Through it all, she lost neither her sense of adventure nor her sensitivity to life's hidden blessings. She said she inherited the former from her father, a retired seaman, and learned the latter from her sickly mother, whose infirmities were a painful reminder of missed opportunities, but whose strength of spirit inspired Miss Gordon's simple philosophy on living correctly: "Don't be helpless."

She seldom was--as a faltering young actress or as an aging star. Even in her 80s, Miss Gordon was surprising audiences, who were prepared to applaud politely at her longevity but who ended up rolling in the aisles, astounded by her bravura.

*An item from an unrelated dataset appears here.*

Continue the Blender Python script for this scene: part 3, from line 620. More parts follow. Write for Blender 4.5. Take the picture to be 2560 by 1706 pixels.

Although time had its way with her beauty, nothing ever dimmed the sparkle in her eyes. Or the spunk.

Miss Gordon said she was born an actor and a fighter, a lucky thing because as a late bloomer she needed the skills of both to endure the years of public disappointment and personal tragedy that preceded her successes.

Of her adopted home, New York, she once said:

"We're tough, and I can't tell ya' how I admire people who are tough. . . . People go, they dodge the cars, brakes screech, the taxi drivers yell. It's a challenge. You don't relax. You don't sit back, and you don't take it easy."

Perhaps because her stardom was so hard-won, she believed in savoring every triumph, from her shaky beginning in the theater ("I was in the sixth worst touring company, but I was the leading lady ") to her first stage appearance abroad in "The Country Wife," when she brought an Old Vic crowd to its feet by showing London theatergoers that an American could interpret that 17th Century, bawdy classic.

Breathless Rave

Her performance prompted this breathless cable from a New York Times correspondent: "Last night, Ruth Gordon took London by storm!"

That triumph marked her as a prominent stage actress, a reputation that helped open the door to Hollywood. Miss Gordon made her movie debut in "Abe Lincoln in Illinois" (1939), then began a lifelong East Coast-West Coast shuttle between stage and screen.